Brimming with lively animals both real and fantastic, the bestiary was one of the great illuminated manuscript traditions of the Middle Ages. Encompassing imaginary creatures such as the unicorn, siren, and griffin; exotic beasts including the tiger, elephant, and ape; as well as animals native to Europe like the beaver, dog, and hedgehog, the bestiary is a vibrant testimony to the medieval understanding of animals and their role in the world. So iconic were the stories and images of the bestiary that its beasts essentially escaped from the pages, appearing in a wide variety of manuscripts and other objects, including tapestries, ivories, metalwork, and sculpture.
With over 270 colour illustrations and contributions by twenty-five leading scholars, this gorgeous volume explores the bestiary and its widespread influence on medieval art and culture as well as on modern and contemporary artists like Pablo Picasso and Damien Hirst.
Book of Beasts is published to accompany an exhibition on view at the J. Paul Getty Museum at the Getty Center May 14 to August 18, 2019.
Elizabeth Morrison is senior curator of manuscripts at the J. Paul Getty Museum, coauthor of The Adventures of Gillion de Trazegnies (Getty Publications, 2015), and editor of A Knight for the Ages: Jacques de Lalaing and the Art of Chivalry (Getty Publications, 2018).
Larisa Grollemond is assistant curator of manuscripts at the J. Paul Getty Museum.
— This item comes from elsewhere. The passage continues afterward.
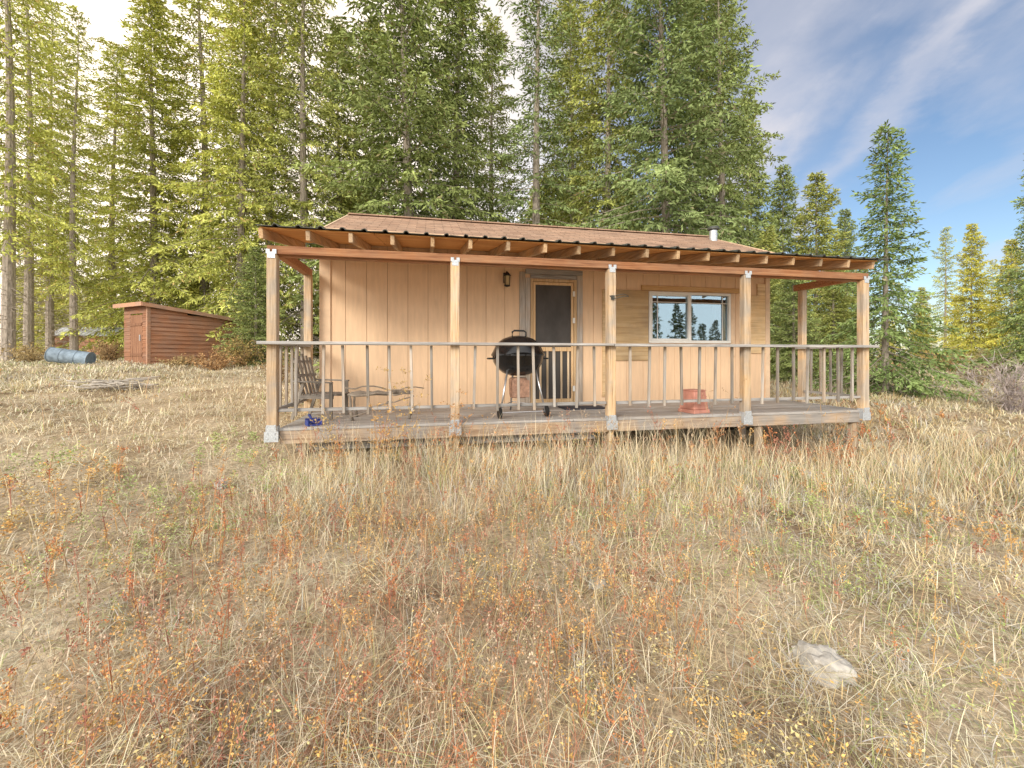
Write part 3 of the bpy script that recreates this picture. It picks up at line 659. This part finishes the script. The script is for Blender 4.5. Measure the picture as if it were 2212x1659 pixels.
TL=[
(18,14.5,19,'D',YG,'bare trunked thin tree at the far left edge of the photo',.3,.9),
(62,18,20,'D',YG,'thin tree second from the left edge with dead lower branches',1.7,.8),
(108,20,17,'D',YG,'tall thin yellowish tree third from the left edge',2.9,.9),
(160,15.5,13.0,'D',YG,'slim grey trunked tree standing left of the brown shed',4.2,.9),
(245,22,16.5,'C',YG,'sparse yellowish tree rising directly behind the brown shed door',.8,1.0),
(335,18.5,16.2,'B',YG,'broad yellow green fir rising right above the brown shed roof',2.2,1.15),
(440,20,20,'C',YG,'dense yellow green fir behind the right end of the brown shed',3.7,1.1),
(520,17,17.5,'B',YG,'olive fir with low boughs between the shed and the porch',5.1,.95),
(585,19.5,22,'C',OL,'dark trunked olive fir beside the left porch post',.2,1.0),
(660,17.5,21,'C',OL,'fir with visible pale trunk above the left end of the cabin roof',1.4,.9),
(735,22,17.6,'B',OL,'green fir behind the left end of the cabin roof ridge',2.5,1.0),
(805,25,20.5,'A',OL,'distant fir between two larger firs above the cabin roof',3.3,.9),
(885,16.5,21,'A',GR,'large dense dark green fir above the cabin door side of the roof',4.6,1.05),
(985,19,22,'B',GR,'deep green fir just right of the large dense dark fir',5.6,.95),
(1065,24,20,'C',OL,'airy fir seen behind the middle of the cabin roof',.9,1.0),
(1160,19,21,'D',BG,'thin see through fir standing over the middle of the cabin roof',2.0,1.1),
(1235,25,23,'B',OL,'far fir left of the tall blue green fir',3.1,.95),
(1310,19.5,21,'B',OL,'olive green fir left of the big blue green fir',4.0,.95),
(1440,16.5,21,'A',BG,'big blue green fir with visible trunk above the cabin window',5.0,.95),
(1500,22,23,'A',BG,'dense fir tucked between the big blue green fir and the edge fir',.4,.85),
(1562,19,21,'C',GR,'ragged fir at the right edge of the tall stand beside the open sky',1.2,.85),
(1615,26,17,'F',GR,'fir partly hidden behind the stove pipe end of the cabin',2.6,.75),
(1690,24,11.5,'F',GR,'shorter green fir just right of the tall stand',3.6,.85),
(1762,21,9.8,'F',OL,'bushy short fir behind the right end of the porch',4.8,1.1),
(1825,27,10.0,'F',GR,'pointed fir between the bushy fir and the lone slim spruce',5.7,.9),
(1660,17,6.0,'F',OL,'low young fir behind the right wall corner of the cabin',1.9,1.1),
(1715,13.5,4.2,'F',GR,'young low fir seen past the right wall of the cabin through the porch',.7,1.25),
(1800,14.5,4.4,'F',OL,'young spreading fir seen behind the right porch railing',2.9,1.3),
(553,13.6,3.9,'F',GR,'low green fir whose boughs overhang the right side of the brown shed',1.3,1.35),
(1912,10.7,6.9,'E',(.66,.84,.80),'lone slim spruce with ragged boughs right of the porch',.6,1.0),
(2042,40,12.8,'G',OL,'sparse half bare far tree right of the lone slim spruce',2.3,.8),
(2098,31,10.3,'F',GO,'sunlit golden fir far right beyond the field',3.9,.8),
(2185,29,8.6,'F',GO,'golden green fir at the far right edge of the field',5.3,1.0),
(2140,44,10.5,'G',GO,'distant golden tree between the two sunlit far right firs',.1,1.0),
(2242,13.5,7.8,'E',(.75,.9,.85),'dark bough tree cut by the right edge of the photo',1.0,.8),
(1990,46,8,'F',GO,'distant low golden fir behind the lone slim spruce',4.1,1.0),
]
for t in TL:
    nm='spruce_tree' if t[3]=='E' else 'fir_tree'
    tree(t[0],t[1],t[2],t[3],t[4],t[5],t[6],t[7],name=nm)
_,cat,_=conifer(21,12,2.4,.05,90,.30,.36,nl=5,dead=0,prof=.75)
Bs,Ds,Ls,Ws,Cs=[],[],[],[],[]; rng=np.random.default_rng(5)
far=[]
for i in range(28): far.append((rng.uniform(-22,16),rng.uniform(30,48),rng.uniform(10,16)))
for i in range(30): far.append((rng.uniform(-75,-22),rng.uniform(32,55),rng.uniform(6,10)))
for i in range(16): far.append((rng.uniform(50,110),rng.uniform(50,75),rng.uniform(4,7)))
for i in range(10): far.append((rng.uniform(-28,20),rng.uniform(-38,-26),rng.uniform(4,6)))
for i in range(7): far.append((rng.uniform(26,50),rng.uniform(-34,-10),rng.uniform(5,9)))
for x,y,h in far:
    k=h/12; a=rng.uniform(0,6.28); ca,sa=math.cos(a),math.sin(a); Rm=np.array([[ca,-sa,0],[sa,ca,0],[0,0,1]])
    Bs.append(cat[0]@Rm.T*k+np.array([x,y,float(gz(x,y))])); Ds.append(cat[1]@Rm.T); Ls.append(cat[2]*k); Ws.append(cat[3]*k)
    Cs.append(cat[4]*np.array([1.5,1.4,.95])*rng.uniform(.9,1.2) if (x<-20 or x>40) and y>0 else cat[4]*np.array([1.1,1.1,.85])*rng.uniform(.8,1.15)*(1 if y>0 else .45))  # outer distant trees: warm sunlight put into the leaf colour
o=link('far_wood',leafmesh('far_wood',*[np.concatenate(a) for a in (Bs,Ds,Ls,Ws,Cs)],M['leaf'],rng)); tag(o,'distant conifer wood closing the view behind the cabin','wood',kind='stuff')
# ------------------------------------------------------------------ shrubs
def shrub(x,y,h,r,ns,twigc,leafc,nleaf,label,seed,leafsize=.035,name='shrub',group=None):
    rng=np.random.default_rng(seed); B=[];D=[];Ln=[];W=[];C=[]
    lb=[]
    for i in range(ns):
        a=rng.uniform(0,6.28); sp=rng.uniform(.1,1)*r; p=np.array([rng.normal()*.08*r,rng.normal()*.08*r,0.]); hh=h*rng.uniform(.55,1)*(1-.35*(sp/r)**2)
        e=np.array([math.cos(a)*sp,math.sin(a)*sp,hh]); prev=p; ns_=6
        for k in range(1,ns_+1):
            t=k/ns_; q=p+(e-p)*np.array([t,t,t**.8])+rng.normal(size=3)*.03*h; d=q-prev; l=np.linalg.norm(d)
            B.append(prev);D.append(d);Ln.append(l*1.15);W.append(.016*(1-.7*t)*h+.003);C.append(np.array(twigc)*rng.uniform(.6,1.3))
            for j in range(3):
                td=unit((d/l*.7+rng.normal(size=3)*.6)[None])[0]; tl=rng.uniform(.1,.26)*h; s_=prev+d*rng.uniform(); B.append(s_);D.append(td);Ln.append(tl);W.append(.005*h+.003);C.append(np.array(twigc)*rng.uniform(.7,1.4))
                for z in range(nleaf): lb.append(s_+td*tl*rng.uniform(.2,1.05)+rng.normal(size=3)*.015)
            prev=q
    root=thing(name,label,'shrub',(x,y,float(gz(x,y))-.03),0,group)
    link('branches',leafmesh('branches',np.array(B),np.array(D),np.array(Ln),np.array(W),np.array(C),M['grass'],rng),root)
    if lb:
        lb=np.array(lb); n=len(lb); dd=rng.normal(size=(n,3)); c=np.array(leafc)*rng.uniform(.5,1.35,(n,1)); l=leafsize*rng.uniform(.6,1.4,n)
        link('leaves',leafmesh('leaves',lb,dd,l,l*.55,c,M['leaf'],rng),root)
def P2(px,D): return (px-1106)/900*D,D
SH=[(2190,8.3,1.35,.9,60,(.44,.38,.37),(.4,.34,.25),1,'bare grey twiggy shrub at the right edge of the photo'),
(2100,12.5,.8,.8,36,(.40,.34,.3),(.46,.38,.25),3,'low greyish shrub in the field left of the bare twiggy shrub'),
(2165,15,1.1,1.2,40,(.40,.31,.24),(.50,.36,.2),3,'brown shrub behind the bare twiggy shrub at right'),
(2050,18,1.0,1.3,40,(.42,.34,.22),(.60,.42,.18),4,'tan shrub in the field behind the lone spruce'),
(2140,22,1.3,1.7,44,(.38,.34,.2),(.42,.42,.2),5,'olive shrub in front of the golden firs'),
(2010,24,1.2,1.6,40,(.44,.34,.2),(.64,.44,.18),4,'golden brown shrub far behind the lone spruce'),
(1930,17,.9,1.0,36,(.4,.3,.2),(.54,.36,.17),4,'rusty shrub just behind the lone slim spruce'),
(520,12.9,1.0,.7,40,(.32,.24,.16),(.44,.33,.13),5,'brown leaved bush at the right end of the shed'),
(470,12.0,.6,.8,36,(.34,.24,.17),(.50,.31,.15),4,'low rusty bush in front of the shed side wall'),
(400,12.3,.4,.7,30,(.34,.25,.17),(.48,.36,.18),4,'short dry bush below the shed side wall'),
(235,14.5,.8,.7,36,(.34,.25,.17),(.46,.32,.16),4,'dry bush left of the shed door'),
(60,14,.7,1.0,36,(.36,.29,.2),(.52,.40,.2),4,'dry bush behind the metal drum'),
(600,9.5,.8,.5,26,(.32,.24,.17),(.46,.32,.15),4,'small dry bush behind the left end of the porch')]
for i,(px,D,h,r,ns,tcx,lc,nl,lab) in enumerate(SH): shrub(*P2(px,D),h,r,ns,tcx,lc,nl,lab,100+i,.05 if D>10 else .03)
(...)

"This volume would make a good addition for students of medieval art, calligraphers, illuminators, artists, art lovers, and students of ecclesiastical Latin and Greek. It is written in a meticulous and scholarly style, but as a layperson I had no problems understanding and learning from the included essays."
– Nonstop Reader
"Like the manuscripts it considers, the book is a feast for the eye and a breath-taking cache of knowledge, which offers a much-needed balance to pre-existing scholarship on the bestiary's textual history."